Tuesday, April 13, 2010

Book 35: The Picture.

I'll let you know off the bat that I am going to be talking about The Picture of Dorian Gray rather candidly. There are going to be spoilers, but I don't think they will ruin the novel for you. But, if you think they will, I caution you not to read.

This is one of those books that I know I am going to be thinking about long after I shut the back cover. At this point (almost finished), I am haunted by the images and strong writing style. Wilde has created a story that has sucked me in and I'm sorry, I cannot break away.

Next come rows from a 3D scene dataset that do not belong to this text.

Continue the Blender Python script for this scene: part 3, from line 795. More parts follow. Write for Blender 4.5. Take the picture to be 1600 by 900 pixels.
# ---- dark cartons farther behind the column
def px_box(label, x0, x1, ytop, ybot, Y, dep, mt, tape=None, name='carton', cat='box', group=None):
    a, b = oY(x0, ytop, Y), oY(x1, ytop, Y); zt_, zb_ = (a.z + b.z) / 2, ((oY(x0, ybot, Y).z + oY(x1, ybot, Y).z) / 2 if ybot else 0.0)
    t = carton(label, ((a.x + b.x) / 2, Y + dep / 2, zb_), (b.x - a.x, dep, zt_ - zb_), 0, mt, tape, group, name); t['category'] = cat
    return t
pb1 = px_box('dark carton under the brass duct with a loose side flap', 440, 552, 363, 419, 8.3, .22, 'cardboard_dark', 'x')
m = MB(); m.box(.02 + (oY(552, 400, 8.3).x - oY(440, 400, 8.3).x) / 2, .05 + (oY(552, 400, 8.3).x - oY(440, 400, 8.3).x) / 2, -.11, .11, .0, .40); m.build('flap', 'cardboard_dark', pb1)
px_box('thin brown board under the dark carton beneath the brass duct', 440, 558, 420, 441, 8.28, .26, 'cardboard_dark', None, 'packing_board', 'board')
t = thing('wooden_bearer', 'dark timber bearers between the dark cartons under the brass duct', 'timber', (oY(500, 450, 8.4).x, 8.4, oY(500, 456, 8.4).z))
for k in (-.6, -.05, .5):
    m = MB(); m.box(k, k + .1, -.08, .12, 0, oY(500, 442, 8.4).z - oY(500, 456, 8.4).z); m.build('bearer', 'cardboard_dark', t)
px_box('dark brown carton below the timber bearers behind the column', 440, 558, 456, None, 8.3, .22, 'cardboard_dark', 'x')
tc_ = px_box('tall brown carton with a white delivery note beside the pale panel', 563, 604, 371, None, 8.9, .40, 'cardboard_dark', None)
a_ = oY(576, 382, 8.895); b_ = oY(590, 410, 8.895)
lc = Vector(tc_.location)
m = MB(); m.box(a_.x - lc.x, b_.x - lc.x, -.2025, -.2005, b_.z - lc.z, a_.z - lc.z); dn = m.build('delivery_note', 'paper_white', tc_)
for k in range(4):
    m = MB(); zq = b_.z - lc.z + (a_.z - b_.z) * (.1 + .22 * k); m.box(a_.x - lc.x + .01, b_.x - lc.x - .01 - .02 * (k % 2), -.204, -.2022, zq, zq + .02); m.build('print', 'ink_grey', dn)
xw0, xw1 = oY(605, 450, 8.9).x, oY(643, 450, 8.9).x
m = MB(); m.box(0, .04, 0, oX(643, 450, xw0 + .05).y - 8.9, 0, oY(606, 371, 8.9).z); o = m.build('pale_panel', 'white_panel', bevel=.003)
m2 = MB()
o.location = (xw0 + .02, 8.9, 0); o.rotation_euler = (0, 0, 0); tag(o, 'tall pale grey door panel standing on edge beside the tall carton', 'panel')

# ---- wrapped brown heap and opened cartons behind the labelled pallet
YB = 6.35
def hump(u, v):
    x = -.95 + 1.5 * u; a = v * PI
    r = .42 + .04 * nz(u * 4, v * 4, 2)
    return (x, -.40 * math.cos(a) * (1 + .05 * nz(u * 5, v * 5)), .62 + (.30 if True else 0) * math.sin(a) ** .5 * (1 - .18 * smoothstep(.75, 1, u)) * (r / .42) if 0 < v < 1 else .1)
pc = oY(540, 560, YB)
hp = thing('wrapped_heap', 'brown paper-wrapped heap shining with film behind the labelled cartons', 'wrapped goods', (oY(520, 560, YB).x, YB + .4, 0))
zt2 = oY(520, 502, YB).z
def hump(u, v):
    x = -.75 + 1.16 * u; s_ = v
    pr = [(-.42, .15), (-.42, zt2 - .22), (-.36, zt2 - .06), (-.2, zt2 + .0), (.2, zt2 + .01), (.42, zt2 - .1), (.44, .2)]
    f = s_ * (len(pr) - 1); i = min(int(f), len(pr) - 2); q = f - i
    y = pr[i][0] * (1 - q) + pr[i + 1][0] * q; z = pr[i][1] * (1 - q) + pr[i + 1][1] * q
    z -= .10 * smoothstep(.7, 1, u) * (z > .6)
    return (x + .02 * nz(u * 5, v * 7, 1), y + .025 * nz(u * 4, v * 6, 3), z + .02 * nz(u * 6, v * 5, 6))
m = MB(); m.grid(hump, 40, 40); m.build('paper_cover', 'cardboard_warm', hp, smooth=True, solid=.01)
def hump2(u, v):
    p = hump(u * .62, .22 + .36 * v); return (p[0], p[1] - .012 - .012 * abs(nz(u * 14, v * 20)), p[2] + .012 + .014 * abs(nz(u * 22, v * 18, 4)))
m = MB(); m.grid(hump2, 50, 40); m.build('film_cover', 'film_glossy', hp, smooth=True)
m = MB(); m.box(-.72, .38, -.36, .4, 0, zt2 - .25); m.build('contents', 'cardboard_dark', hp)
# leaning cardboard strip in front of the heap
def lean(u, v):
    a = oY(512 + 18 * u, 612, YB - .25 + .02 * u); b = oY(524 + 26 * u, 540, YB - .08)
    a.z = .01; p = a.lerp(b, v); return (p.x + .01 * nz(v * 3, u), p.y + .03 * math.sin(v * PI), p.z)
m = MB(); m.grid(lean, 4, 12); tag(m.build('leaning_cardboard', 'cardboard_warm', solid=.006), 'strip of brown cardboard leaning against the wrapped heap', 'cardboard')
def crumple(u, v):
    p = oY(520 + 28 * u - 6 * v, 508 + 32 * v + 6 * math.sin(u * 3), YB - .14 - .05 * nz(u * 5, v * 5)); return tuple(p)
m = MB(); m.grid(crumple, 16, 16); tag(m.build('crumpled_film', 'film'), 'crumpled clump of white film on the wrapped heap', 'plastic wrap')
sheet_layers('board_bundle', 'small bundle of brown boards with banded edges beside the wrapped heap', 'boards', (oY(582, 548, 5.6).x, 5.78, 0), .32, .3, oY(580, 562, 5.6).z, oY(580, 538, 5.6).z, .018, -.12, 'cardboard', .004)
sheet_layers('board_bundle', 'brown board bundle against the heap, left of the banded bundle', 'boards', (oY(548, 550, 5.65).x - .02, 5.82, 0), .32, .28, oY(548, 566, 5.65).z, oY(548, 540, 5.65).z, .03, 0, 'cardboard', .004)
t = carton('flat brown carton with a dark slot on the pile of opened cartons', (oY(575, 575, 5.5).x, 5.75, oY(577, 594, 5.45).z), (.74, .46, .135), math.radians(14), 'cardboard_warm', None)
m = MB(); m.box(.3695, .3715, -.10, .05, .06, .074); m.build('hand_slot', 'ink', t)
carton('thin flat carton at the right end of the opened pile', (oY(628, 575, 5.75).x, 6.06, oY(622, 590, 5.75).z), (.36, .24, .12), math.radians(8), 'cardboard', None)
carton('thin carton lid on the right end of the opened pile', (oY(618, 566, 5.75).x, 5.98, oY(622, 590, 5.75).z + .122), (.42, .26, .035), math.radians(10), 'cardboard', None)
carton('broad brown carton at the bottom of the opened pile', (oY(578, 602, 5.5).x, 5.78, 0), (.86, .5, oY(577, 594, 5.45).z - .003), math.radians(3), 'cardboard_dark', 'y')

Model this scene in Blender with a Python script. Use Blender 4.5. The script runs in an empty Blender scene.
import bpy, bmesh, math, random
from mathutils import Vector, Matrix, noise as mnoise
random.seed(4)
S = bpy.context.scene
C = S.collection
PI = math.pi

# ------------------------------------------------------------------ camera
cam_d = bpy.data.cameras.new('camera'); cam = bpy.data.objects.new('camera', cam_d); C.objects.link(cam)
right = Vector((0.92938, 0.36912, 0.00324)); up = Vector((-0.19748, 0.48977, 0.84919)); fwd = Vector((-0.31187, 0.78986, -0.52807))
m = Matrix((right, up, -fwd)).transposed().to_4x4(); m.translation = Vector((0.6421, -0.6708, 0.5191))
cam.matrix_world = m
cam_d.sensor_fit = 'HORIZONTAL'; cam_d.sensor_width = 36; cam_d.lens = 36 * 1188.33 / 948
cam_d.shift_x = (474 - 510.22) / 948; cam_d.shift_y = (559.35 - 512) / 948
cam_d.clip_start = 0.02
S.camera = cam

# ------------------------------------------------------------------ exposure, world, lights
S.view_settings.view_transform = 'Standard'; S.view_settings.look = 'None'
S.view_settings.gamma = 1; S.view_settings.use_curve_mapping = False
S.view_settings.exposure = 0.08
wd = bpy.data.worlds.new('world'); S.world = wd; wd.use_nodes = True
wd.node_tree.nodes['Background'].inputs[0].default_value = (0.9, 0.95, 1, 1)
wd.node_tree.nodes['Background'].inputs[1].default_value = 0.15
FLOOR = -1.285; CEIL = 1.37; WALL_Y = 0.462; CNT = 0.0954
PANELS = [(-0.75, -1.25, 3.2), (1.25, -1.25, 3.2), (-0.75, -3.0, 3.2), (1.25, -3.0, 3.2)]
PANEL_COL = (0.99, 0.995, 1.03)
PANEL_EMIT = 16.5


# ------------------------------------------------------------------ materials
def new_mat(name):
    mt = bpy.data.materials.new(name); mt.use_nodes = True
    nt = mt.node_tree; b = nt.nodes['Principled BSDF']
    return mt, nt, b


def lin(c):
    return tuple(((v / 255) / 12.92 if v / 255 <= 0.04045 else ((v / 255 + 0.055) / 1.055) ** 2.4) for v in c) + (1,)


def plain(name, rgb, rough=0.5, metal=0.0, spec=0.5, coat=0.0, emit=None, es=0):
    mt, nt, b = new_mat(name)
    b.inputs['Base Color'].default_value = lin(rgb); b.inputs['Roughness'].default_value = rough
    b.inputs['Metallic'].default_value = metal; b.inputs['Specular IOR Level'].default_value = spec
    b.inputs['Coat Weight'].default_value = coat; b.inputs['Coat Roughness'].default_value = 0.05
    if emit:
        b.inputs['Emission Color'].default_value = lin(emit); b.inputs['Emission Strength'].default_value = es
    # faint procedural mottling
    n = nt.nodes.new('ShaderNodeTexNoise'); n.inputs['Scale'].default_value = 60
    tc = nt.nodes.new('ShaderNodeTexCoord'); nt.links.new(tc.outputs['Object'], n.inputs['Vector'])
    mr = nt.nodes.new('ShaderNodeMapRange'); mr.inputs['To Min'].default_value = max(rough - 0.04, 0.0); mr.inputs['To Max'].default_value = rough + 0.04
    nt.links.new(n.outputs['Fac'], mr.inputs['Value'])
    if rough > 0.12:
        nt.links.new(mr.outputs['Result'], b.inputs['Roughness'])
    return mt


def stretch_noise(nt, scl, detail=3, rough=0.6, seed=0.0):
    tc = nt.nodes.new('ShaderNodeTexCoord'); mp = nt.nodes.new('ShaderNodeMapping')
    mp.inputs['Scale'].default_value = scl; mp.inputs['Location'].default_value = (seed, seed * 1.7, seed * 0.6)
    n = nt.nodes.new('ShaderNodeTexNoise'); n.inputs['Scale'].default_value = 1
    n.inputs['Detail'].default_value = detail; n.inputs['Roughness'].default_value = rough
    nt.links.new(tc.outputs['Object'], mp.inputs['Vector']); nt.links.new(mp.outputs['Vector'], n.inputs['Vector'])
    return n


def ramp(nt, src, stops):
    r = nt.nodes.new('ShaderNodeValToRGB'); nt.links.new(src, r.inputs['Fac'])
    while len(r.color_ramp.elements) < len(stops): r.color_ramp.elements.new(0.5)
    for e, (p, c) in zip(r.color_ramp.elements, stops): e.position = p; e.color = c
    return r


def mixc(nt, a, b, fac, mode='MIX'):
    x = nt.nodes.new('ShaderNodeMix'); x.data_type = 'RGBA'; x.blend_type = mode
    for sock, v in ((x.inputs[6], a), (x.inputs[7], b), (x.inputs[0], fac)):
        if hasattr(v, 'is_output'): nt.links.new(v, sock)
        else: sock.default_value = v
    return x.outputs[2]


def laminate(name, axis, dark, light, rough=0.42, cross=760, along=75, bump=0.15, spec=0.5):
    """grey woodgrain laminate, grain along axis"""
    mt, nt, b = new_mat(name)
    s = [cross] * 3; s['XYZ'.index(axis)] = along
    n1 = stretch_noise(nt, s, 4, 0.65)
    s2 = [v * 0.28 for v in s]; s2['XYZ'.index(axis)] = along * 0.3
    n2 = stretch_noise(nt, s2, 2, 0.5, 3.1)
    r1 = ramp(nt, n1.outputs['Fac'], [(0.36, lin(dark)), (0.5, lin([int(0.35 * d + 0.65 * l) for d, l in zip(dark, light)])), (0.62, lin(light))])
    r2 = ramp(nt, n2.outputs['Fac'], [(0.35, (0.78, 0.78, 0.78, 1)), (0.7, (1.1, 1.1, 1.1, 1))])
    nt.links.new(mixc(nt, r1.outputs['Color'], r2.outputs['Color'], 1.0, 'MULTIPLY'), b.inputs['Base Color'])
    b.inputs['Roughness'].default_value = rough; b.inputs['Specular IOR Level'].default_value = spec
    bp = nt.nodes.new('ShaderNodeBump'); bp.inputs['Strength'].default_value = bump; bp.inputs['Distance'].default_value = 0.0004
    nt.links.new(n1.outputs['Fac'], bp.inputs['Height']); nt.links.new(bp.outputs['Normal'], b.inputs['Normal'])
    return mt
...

The premise of this novel is this: Dorian Gray is a young, attractive gentleman. At the beginning of his tale, he is being painted by a friend, Basil. Basil is in love with Gray's beauty and is capturing it on canvas. When he finishes, Dorian, Basil, and their friend Henry all agree it is a beautiful picture-one that captures the beauty and youth of Dorian Gray. In a fit of passion, Dorian says the following:

"How sad it is! I shall grow old, and horrible, and dreadful. It will never be older than this particular day of June...If it were only the other way! If it were I who was to be always young, and the picture that was to grow old! For that-for that-I would give up everything! Yes, there is nothing in the whole world I would not give! I would give my soul for that!" (27-28).

Of course, Dorian gets his wish. As each day passes, he remains the same as what the picture initially captured: beautiful, young. However, as he begins to be corrupted by his vanity and the adoration of the people around him, the picture begins to change. It turns old and disgusting. The face shows the horror of Dorian's soul and reflects the person he really is. And as Dorian grows older, and older, and doesn't change, he becomes more and more evil and disturbing. People around him disappear and even die. He does things that will damn him, but never feels the effects of it. Instead, he locks the portrait away in a room, so that no one but he will see the monster he really is.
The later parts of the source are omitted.